By Fr. Daniel Pinell

The “Our Father”, the prayer Jesus taught us and most of us memorized as little children, is packed full of wisdom and insights on how to grow in intimacy with God through prayer. One of the dangers of being too familiar with this prayer is that we tend to overlook the reasons why this prayer became so ubiquitous in the first place.

By keeping in mind these three lessons from the Our Father, we can remind ourselves how instrumental this prayer can be in our relationship with God.

The first lesson we can learn from this prayer is the importance of knowing who we are addressing. Jesus starts this prayer simply, “Our Father who art in Heaven, Hallowed be thy Name.” Our God wants to relate to us as a Father does to a child. The word for “Father” in the original language was one commonly used by little children when they were calling for their parents. This reminds us that God delights in a child-like faith, that is, in a trust so deep and unshakable that a child has with their father.

From this first sentence we also know that God’s name is holy, or to be reverenced. The God of the universe is holy, set apart, and while close to us as a good father is to a child, He is also a perfect and good, and worthy of all our praises. This is a God whose holy name is to be cherished by our lips and our hearts.

The second lesson we can learn from this prayer is that we should always pray for God’s will to be done. “Your Kingdom come, your will be done, on earth as it is in heaven.” This is not so much a request by the Christian but an affirmation. As followers of Christ, our primary allegiance must shift from the kingdoms of this world to the Kingdom of God. In saying this prayer, we are saying “yes!” to the will of God in our lives and in the world.

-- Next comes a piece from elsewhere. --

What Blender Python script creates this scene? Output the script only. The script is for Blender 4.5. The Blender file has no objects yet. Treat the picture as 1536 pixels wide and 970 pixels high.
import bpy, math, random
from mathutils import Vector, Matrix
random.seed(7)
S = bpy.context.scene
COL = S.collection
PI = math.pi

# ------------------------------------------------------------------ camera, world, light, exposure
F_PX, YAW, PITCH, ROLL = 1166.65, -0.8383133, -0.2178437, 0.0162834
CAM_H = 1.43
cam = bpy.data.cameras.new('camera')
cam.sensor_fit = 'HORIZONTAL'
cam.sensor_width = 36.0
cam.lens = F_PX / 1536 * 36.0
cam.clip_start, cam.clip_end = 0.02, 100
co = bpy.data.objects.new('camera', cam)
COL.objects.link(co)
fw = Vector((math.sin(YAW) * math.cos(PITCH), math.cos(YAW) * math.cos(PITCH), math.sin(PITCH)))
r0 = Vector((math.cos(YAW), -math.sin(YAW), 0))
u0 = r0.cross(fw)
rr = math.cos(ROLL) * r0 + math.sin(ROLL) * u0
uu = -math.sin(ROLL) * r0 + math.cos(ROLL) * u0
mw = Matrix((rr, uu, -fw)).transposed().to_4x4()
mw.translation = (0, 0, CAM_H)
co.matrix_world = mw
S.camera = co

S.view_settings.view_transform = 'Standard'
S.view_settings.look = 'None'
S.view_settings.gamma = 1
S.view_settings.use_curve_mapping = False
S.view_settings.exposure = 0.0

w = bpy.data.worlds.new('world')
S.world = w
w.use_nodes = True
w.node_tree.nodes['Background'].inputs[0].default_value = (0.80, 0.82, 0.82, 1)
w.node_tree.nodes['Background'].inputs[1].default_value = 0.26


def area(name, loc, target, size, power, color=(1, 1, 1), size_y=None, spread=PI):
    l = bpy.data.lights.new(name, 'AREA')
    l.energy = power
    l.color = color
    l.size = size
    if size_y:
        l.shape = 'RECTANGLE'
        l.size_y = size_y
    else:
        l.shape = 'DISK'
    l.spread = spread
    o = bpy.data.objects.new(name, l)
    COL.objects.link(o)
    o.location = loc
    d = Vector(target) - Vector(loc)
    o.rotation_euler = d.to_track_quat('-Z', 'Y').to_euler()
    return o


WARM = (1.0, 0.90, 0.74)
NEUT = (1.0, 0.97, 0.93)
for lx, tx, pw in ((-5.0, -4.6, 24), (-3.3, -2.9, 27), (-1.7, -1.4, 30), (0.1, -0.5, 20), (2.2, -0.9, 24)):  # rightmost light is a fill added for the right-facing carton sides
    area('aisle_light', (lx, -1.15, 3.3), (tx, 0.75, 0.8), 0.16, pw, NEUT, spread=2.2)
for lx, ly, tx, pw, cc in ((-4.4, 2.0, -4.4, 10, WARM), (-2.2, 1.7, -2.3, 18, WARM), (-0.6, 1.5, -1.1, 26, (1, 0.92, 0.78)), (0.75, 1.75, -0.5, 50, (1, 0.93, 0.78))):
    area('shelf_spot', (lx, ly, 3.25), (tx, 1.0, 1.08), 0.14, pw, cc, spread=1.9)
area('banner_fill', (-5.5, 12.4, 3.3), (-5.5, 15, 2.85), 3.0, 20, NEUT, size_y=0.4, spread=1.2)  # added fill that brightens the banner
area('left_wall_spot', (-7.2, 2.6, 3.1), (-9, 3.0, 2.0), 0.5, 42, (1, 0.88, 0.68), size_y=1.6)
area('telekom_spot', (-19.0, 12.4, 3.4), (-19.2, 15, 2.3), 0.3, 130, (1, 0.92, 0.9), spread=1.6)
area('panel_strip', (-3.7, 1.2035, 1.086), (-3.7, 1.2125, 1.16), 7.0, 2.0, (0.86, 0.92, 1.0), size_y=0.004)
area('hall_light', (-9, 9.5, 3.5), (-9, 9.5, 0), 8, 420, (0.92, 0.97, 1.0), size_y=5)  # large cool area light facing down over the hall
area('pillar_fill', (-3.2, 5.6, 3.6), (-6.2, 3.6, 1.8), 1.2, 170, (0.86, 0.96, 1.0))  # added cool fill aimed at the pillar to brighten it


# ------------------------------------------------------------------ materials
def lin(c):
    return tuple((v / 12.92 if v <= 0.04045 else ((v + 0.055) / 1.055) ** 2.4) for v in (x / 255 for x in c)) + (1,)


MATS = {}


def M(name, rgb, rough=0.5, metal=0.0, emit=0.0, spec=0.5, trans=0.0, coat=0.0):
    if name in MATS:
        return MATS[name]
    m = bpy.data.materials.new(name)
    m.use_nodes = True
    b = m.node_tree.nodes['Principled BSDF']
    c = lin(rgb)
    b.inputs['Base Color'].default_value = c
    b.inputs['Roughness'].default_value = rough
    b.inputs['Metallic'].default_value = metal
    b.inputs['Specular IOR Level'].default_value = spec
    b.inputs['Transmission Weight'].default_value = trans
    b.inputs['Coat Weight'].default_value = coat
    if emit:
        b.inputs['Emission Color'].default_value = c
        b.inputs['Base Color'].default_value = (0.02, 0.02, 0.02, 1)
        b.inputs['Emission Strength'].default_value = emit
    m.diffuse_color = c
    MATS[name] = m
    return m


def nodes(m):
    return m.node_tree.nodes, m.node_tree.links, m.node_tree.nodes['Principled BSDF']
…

The third lesson we can learn from this prayer is our utter dependence on God. “Give us this day our daily bread…forgive us our trespasses, as we forgive others who trespass against us.” We are instructed to pray for our basic needs daily. It doesn’t do to pray just once for a year’s provision of bread. The temptation would be to pray once and forget about God until our resources run out. The daily prayer of our needs reminds us that we are ever dependent upon God, and this daily prayer helps us shatter the myth of self-sufficiency that is so prevalent in our affluent world.

It also reminds us that we need forgiveness. Not only that, but we need a forgiving heart, because an unforgiving heart, one who refuses to forgive others, is unable to receive forgiveness from God. If we refuse to forgive others then we haven’t truly realized how much in need of forgiveness we are.

If you want to grow in your relationship with God, prayer is the avenue that will get us there. The Our Father has been rightly treasured as the model prayer for our lives, and we do well to meditate on the wisdom and insights stored in this short but powerful prayer.